A very naive player might say, "Well, there are five options: either I win 500, I win 200, I win 100, I win 50, or I lose 5. So when I average those out, I get $$\frac{500 + 200 + 100 + 50 - 5}{5} = 169 \text{ dollars every time I play!}$$

This player is a rafflemaker's dream, clearly. And their failure to appropriately weight these outcomes by their actual frequency, is why their answer is so far off. Let's instead count each of these outcomes as often as they actually happen, and also account for the fact that in every case, a player loses the original 5 dollars they bought their ticket with. In every 1000 plays, on average:

• you expect to net 495 dollars once (500 dollars, minus your ticket cost)
• you expect to net 195 dollars once
• you expect to net 95 dollars five times
• you expect to net 45 dollars ten times
• the other $1000 - 1 - 1 - 5 - 10 = 983$ times, you lose your initial stake of 5 dollars

So our more accurate average has 1000 terms in its numerator and 1000 in its denominator. But in that numerator, a lot of terms are repeated (for instance, $-5$ appears 983 times!) and so it's easier just to weight each possible outcome by multiplying it by its frequency, like so: $$\frac{495 * 1 + 195*1 + 95*5 + 45*10 - 5*983}{1000} = -3.3 \text{ dollars.}$$

Once we realistically account for the frequency of each option, we see that we lose about 3 dollars and 30 cents on any given play. So the weighted average turns out to be the most natural and accurate representation of our expected winnings.

Answer 4

Here is an example from statistics.

The table shows the sales of sugar (in kilograms) during $10$ days: $$\begin{array}{c|c|c} \text{Sales of sugar (in kg)}, x & \text{Number of days}, f & \text{Percentage of days}, P(x)\\ \hline 0&1&0.1\\ 1&3&0.3\\ 2&4&0.4\\ 3&2&0.2\\ \hline &10&1 \end{array}$$ On $3$ days (or during $30\%$ of the $10$-day period) $1$ kilo of sugar was sold each day. Now we need to find the average sales during the $10$-day period.

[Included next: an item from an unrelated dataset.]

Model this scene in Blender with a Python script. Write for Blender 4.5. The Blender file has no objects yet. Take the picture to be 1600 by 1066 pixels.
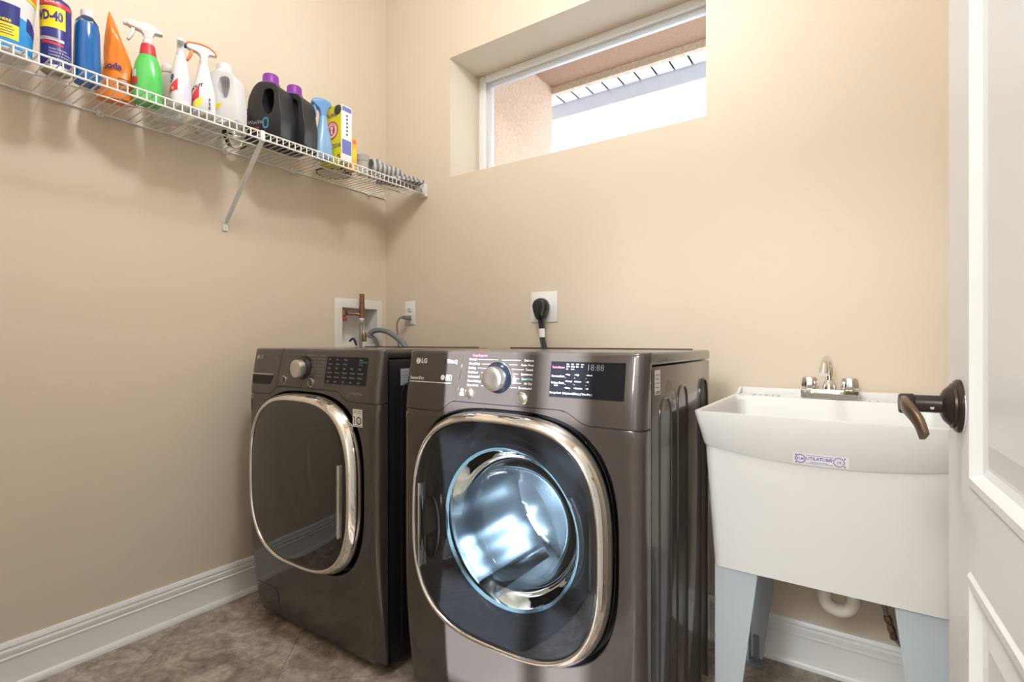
import bpy, bmesh, math, random
from mathutils import Vector, Matrix
random.seed(7)
S = bpy.context.scene
COL = S.collection
PI = math.pi

# ------------------------------------------------------------------ camera
CAM_H = 1.06
cam_d = bpy.data.cameras.new('camera')
cam_d.sensor_width = 36.0
cam_d.lens = 18.0
cam_d.shift_y = 0.9 / 1600.0
cam_d.clip_start = 0.02
cam = bpy.data.objects.new('camera', cam_d)
COL.objects.link(cam)
cam.location = (2.1496, -1.9265, CAM_H)
cam.rotation_euler = (PI / 2, 0, 0.5983)
S.camera = cam

# ------------------------------------------------------------------ world, sun, exposure
world = bpy.data.worlds.new('daylight')
S.world = world
world.use_nodes = True
bg = world.node_tree.nodes['Background']
bg.inputs[0].default_value = (0.86, 0.93, 1.0, 1)
bg.inputs[1].default_value = 3.0

sun_d = bpy.data.lights.new('sun', 'SUN')
sun_d.energy = 24.0
sun_d.angle = math.radians(0.6)
sun_d.color = (0.87, 0.92, 1.0)
sun = bpy.data.objects.new('sun', sun_d)
COL.objects.link(sun)
SUN_DIR = Vector((-0.267, 1.0, -0.25))
sun.location = (4, -9, 5)
sun.rotation_euler = SUN_DIR.to_track_quat('-Z', 'Y').to_euler()

S.view_settings.view_transform = 'Standard'
S.view_settings.look = 'None'
S.view_settings.gamma = 1.0
S.view_settings.use_curve_mapping = False
S.view_settings.exposure = 0.20
LAMP_W = 43.0
HALL_FILL_W = 175.0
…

Method 1. Convert the table data to raw data. Let's assume the following sales took place each day: $$3,0,3,2,2,1,3,1,1,2$$ So, the average sale is: $$\frac{\sum x}{n}=\frac{3+0+2+2+2+1+3+1+1+2}{10}=1.7$$ Method 2. Let's simplify the above expression: $$\frac{\sum x}{n}=\frac{0+1+1+1+2+2+2+2+3+3}{10}=\\ \frac{0\cdot 1+1\cdot 3+2\cdot 4+3\cdot 2}{10}=\\ 0\cdot \frac{1}{10}+1\cdot \frac{3}{10}+2\cdot \frac4{10}+3\cdot \frac{2}{10}=\\ 0\cdot 0.1+1\cdot 0.3+2\cdot 0.4+3\cdot 0.2=1.7$$ So, the sales figures are elements (x) and the percentage of days (P(x)) are weights. The more percentage a partiular sales figure occurs, the more its impact on the average sales figure.